Cuatro años después de su llegada a Guadalajara fue suscrita por los duques, doña Ana de Mendoza y su esposo don Juan Hurtado de Mendoza, la escritura por la que instituían un Patronato en dicho Convento, lo que venía a ser un convenio mutuo, en el que los magnates daban ciertas cantidades de dinero (154.000 reales al año en efectivo o especies) a cambio de misa diaria a perpetuidad, misas cantadas en determinadas fechas, funerales, novenas, etc., por la salvación de sus almas. Todavía otros cuatro años más, y es en 1623 cuando las monjas entran de una manera definitiva en su convento recién construido sobre las casas que la duquesa donó, y en las que habitaron ese paréntesis de ocho años.

A poco de llegar a la ciudad del Henares, ya contaban estas carmelitas de San José con más ayudas de las que esperaban encontrar, pues no sólo el Patronato de los duques del Infantado, sino la institución de numerosas memorias pías por vecinos de la ciudad hicieron crecer sus dominios y ahorros hasta un límite de auténtica opulencia.

Poco duraría, sin embargo, esta situación. En el comienzo del siglo XVIII, con los sustos que los religiosos y religiosas se llevaron al ver sembrado por la guerra el territorio patrio, comenzó la decadencia, aumentada en los días de la invasión francesa, en que hubieron de hacer un mutis forzoso, al igual que en 1822. Volvieron una y otra vez al convento. No les alcanzó el rigor de la Desamortización en todas sus peores consecuencias pero sí lo suficiente como para venir a la pobreza y llegar hasta 1936 en pobres condiciones. Nueva exclaustración y nuevo regreso. Siguen siendo, hoy todavía, «las carmelitas de Abajo». Por muchos años.

El continente carmelitano

La iglesia conventual fue construida entre 1625 y 1644, debiéndose las trazas al arquitecto santanderino, el fraile carmelita fray Alberto de la Madre de Dios, y figurando como su maestro de obras Jerónimo de Buega, construyéndose de nueva planta la iglesia y el frontal o fachada del convento, aprovechándose, reformadas, las casas de los duques para instalar el cenobio.

De una sola nave y forma de cruz latina, con gran altar barroco del mismo siglo en la capilla mayor, y otros dos del mismo estilo, algo posteriores, a los lados del crucero, este templo es una perfecta pieza de la arquitectura de raíz carmelitana castellana.

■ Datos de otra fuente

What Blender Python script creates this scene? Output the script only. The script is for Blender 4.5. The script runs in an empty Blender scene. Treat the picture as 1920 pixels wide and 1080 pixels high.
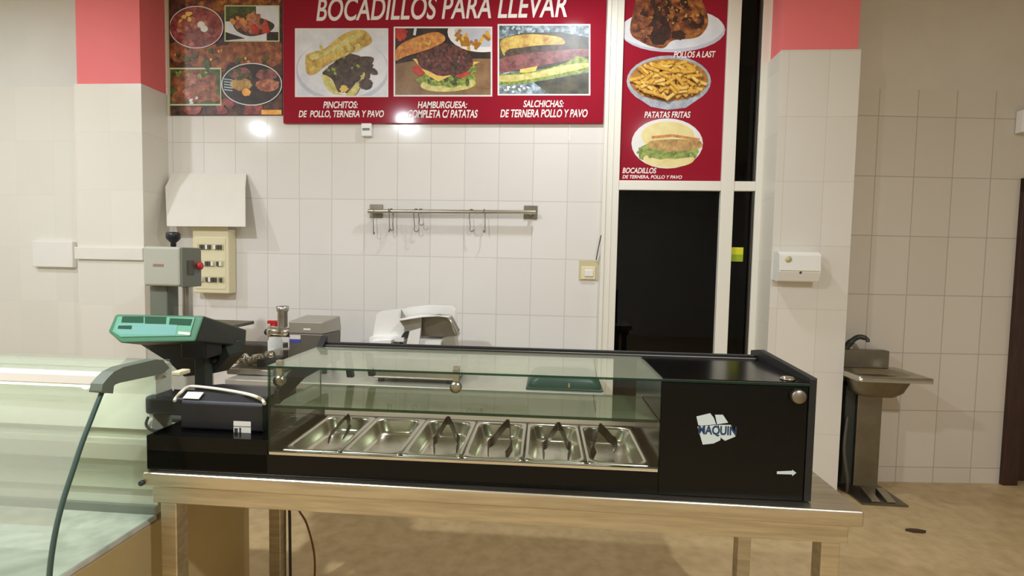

Existe en dicho templo, como obra muy destacada del estilo pictórico barroco, un gran cuadro representando a Santa Teresa de Jesús, a quien un Ángel intenta herir con su lanza «de amor divino». Está firmado en 1644 por Andrés de Vargas, pintor conquense. Las portadas del Convento y de la iglesia son sumamente sencillas. Sobre la primera aparece el escudo del Carmelo, y sobre la segunda, escoltada por un par de jambas lisas y coronadas de moldurado arquitrabe, una hornacina cobijando a San José. A sus lados, un par de escudos, uno de los cuales, aún bien conservado, nos recuerda a los Mendoza y Luna que tanto de su caudal gastaron en esto de la religiosidad alcarreña.

Quizás no sea (que sí lo es) un primera fila el altar barroco de este templo arriacense. Pero lo que no cabe duda es que motiva su visita, alienta la evocación y lanza la imaginación a pensar otros días, otras luces y otros personajes. No es melancolía (la «alegría por estar triste» que decía el clásico) lo que levanta este templo a quien lo visita. Es emoción, patetismo, vibraciones de otros siglos. Y ya es bastante.